In their brief, appellants contend that the accident was caused apparently when Darlene lost control of her lunch pail which fell under the garbage truck. According to appellants' account, Darlene then became excited and attempted to reach under the truck to retrieve her lunch. However, she was unable to retrieve it before the rear tires of the truck passed over her body while she was lying in a prone position.
As support for this theory, appellants rely on photographs introduced as plaintiffs' exhibits at the trial which depict only part of Darlene's lunch box was run over by the garbage truck. In our opinion, the appellants offer mere speculation and conjecture, unsupported by the record, as to how the accident happened. At best, appellants have presented a conflicting version of the accident which the jury has resolved against them.
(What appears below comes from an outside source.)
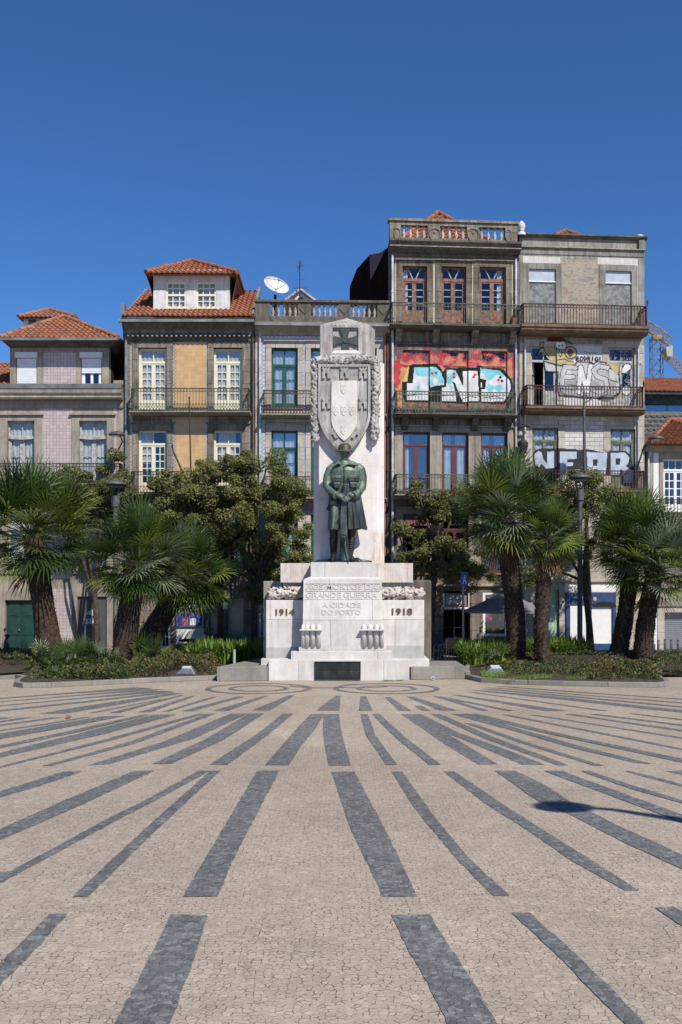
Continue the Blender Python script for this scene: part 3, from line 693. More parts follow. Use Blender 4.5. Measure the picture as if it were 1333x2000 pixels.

The appellees introduced testimony in the record to prove that Darlene passed the garbage truck heading eastward towards a pedestrian crosswalk. She was spotted by the two helpers on the garbage truck crew, but the driver never saw her. The latter was preoccupied with the activity of his crew. Darlene continued eastward some 105 feet in an area where pedestrians normally walk. The garbage truck started forward to make another pickup, but the driver did not see Darlene. The truck struck the little girl from behind towards the left front area of the vehicle, knocked her into the air and passed over her body with the left rear tires.
Further, Brooks conceded on cross-examination that he was familiar with the area and aware that he was near a school and children might be in the immediate vicinity. It is our conclusion that the appellees established a prima facie case of negligence from which the jury could return a verdict in their favor.
Appellants' third point on appeal questions the admission into evidence of the two county ordinances previously mentioned. In Florida, the violation of such ordinances would normally constitute prima facie evidence of negligence, which may be overcome by other evidence introduced in a given case. Gudath v. Culp Lumber Company, Fla.